Each line from the start of the data below through the one containing "cone=120, blend=1.0, size=0.035)" must be reproduced exactly.

»»

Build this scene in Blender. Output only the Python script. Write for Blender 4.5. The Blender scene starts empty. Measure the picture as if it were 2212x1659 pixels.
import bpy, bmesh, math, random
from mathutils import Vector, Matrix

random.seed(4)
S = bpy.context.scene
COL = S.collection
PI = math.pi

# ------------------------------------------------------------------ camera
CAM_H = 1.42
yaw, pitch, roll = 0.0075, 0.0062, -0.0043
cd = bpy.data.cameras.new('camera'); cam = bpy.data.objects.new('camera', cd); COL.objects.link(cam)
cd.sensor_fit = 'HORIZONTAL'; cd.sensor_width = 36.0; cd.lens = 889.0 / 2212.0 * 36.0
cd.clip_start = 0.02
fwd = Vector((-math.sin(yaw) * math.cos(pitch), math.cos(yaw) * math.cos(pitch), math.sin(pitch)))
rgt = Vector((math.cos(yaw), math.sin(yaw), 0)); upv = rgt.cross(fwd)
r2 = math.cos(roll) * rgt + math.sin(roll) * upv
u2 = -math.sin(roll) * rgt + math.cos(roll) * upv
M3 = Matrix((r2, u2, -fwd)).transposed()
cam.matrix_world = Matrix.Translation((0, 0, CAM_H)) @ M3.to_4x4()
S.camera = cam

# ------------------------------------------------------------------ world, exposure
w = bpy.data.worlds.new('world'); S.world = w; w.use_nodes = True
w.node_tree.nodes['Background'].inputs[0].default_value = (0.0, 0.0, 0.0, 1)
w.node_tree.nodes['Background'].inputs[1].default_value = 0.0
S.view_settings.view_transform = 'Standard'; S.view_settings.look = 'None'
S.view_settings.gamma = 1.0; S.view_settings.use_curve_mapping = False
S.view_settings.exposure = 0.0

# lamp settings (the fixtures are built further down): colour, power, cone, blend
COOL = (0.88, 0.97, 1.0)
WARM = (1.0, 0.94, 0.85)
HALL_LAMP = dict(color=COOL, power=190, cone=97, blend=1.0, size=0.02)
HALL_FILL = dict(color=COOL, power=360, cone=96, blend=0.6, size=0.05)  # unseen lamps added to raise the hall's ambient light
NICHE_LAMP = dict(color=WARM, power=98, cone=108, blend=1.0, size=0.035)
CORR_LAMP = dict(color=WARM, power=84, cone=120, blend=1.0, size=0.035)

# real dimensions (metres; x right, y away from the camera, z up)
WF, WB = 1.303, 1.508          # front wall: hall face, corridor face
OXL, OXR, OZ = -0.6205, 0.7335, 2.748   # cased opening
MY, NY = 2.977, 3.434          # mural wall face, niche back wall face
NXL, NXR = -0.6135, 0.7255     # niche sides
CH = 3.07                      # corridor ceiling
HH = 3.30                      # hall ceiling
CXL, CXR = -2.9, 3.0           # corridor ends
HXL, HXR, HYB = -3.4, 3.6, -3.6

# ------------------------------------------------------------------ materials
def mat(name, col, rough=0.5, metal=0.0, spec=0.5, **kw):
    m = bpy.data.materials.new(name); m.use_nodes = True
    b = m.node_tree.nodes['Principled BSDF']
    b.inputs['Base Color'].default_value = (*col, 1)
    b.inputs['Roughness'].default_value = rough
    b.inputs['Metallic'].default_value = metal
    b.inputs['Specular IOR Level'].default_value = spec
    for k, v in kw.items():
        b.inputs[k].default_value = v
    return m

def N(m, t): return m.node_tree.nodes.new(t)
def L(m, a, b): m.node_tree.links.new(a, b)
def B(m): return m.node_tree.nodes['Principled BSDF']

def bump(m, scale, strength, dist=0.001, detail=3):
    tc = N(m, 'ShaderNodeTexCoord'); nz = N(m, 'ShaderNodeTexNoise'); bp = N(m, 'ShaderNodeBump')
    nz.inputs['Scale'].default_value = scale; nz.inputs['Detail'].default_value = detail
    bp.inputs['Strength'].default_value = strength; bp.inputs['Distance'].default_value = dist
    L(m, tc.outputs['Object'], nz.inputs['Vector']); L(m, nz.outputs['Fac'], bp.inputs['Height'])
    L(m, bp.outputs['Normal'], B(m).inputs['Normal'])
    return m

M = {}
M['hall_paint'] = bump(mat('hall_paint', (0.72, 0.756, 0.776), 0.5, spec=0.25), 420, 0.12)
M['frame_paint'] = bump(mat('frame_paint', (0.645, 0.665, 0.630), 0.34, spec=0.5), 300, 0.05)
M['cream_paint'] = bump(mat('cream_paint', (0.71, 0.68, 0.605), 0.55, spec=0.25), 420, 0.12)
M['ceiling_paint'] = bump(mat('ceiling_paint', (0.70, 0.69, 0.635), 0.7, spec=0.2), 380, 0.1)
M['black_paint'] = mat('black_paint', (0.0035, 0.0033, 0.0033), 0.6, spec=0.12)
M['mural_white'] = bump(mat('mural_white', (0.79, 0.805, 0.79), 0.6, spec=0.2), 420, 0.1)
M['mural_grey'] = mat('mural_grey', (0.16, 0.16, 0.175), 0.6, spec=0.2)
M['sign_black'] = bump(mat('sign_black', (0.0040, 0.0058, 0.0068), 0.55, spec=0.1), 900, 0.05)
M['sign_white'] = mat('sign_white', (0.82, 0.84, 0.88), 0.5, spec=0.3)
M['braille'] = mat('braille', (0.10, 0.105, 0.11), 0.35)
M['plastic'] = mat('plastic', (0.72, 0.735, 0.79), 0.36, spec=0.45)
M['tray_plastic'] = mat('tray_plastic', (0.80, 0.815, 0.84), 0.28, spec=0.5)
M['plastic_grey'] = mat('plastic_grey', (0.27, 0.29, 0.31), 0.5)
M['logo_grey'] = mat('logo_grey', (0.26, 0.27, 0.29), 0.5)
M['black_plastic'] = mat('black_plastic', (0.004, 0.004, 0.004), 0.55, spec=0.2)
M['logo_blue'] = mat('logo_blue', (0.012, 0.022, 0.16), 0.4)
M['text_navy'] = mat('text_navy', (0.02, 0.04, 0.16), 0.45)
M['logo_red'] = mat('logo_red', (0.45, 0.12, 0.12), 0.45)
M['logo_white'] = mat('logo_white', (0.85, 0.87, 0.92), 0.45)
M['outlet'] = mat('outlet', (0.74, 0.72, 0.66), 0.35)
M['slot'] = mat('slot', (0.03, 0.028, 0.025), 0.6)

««

_Final result_.
Build this scene in Blender. Output only the Python script. Write for Blender 4.5. The Blender scene starts empty. Measure the picture as if it were 2212x1659 pixels.
import bpy, bmesh, math, random
from mathutils import Vector, Matrix

random.seed(4)
S = bpy.context.scene
COL = S.collection
PI = math.pi

# ------------------------------------------------------------------ camera
CAM_H = 1.42
yaw, pitch, roll = 0.0075, 0.0062, -0.0043
cd = bpy.data.cameras.new('camera'); cam = bpy.data.objects.new('camera', cd); COL.objects.link(cam)
cd.sensor_fit = 'HORIZONTAL'; cd.sensor_width = 36.0; cd.lens = 889.0 / 2212.0 * 36.0
cd.clip_start = 0.02
fwd = Vector((-math.sin(yaw) * math.cos(pitch), math.cos(yaw) * math.cos(pitch), math.sin(pitch)))
rgt = Vector((math.cos(yaw), math.sin(yaw), 0)); upv = rgt.cross(fwd)
r2 = math.cos(roll) * rgt + math.sin(roll) * upv
u2 = -math.sin(roll) * rgt + math.cos(roll) * upv
M3 = Matrix((r2, u2, -fwd)).transposed()
cam.matrix_world = Matrix.Translation((0, 0, CAM_H)) @ M3.to_4x4()
S.camera = cam

# ------------------------------------------------------------------ world, exposure
w = bpy.data.worlds.new('world'); S.world = w; w.use_nodes = True
w.node_tree.nodes['Background'].inputs[0].default_value = (0.0, 0.0, 0.0, 1)
w.node_tree.nodes['Background'].inputs[1].default_value = 0.0
S.view_settings.view_transform = 'Standard'; S.view_settings.look = 'None'
S.view_settings.gamma = 1.0; S.view_settings.use_curve_mapping = False
S.view_settings.exposure = 0.0

# lamp settings (the fixtures are built further down): colour, power, cone, blend
COOL = (0.88, 0.97, 1.0)
WARM = (1.0, 0.94, 0.85)
HALL_LAMP = dict(color=COOL, power=190, cone=97, blend=1.0, size=0.02)
HALL_FILL = dict(color=COOL, power=360, cone=96, blend=0.6, size=0.05)  # unseen lamps added to raise the hall's ambient light
NICHE_LAMP = dict(color=WARM, power=98, cone=108, blend=1.0, size=0.035)
CORR_LAMP = dict(color=WARM, power=84, cone=120, blend=1.0, size=0.035)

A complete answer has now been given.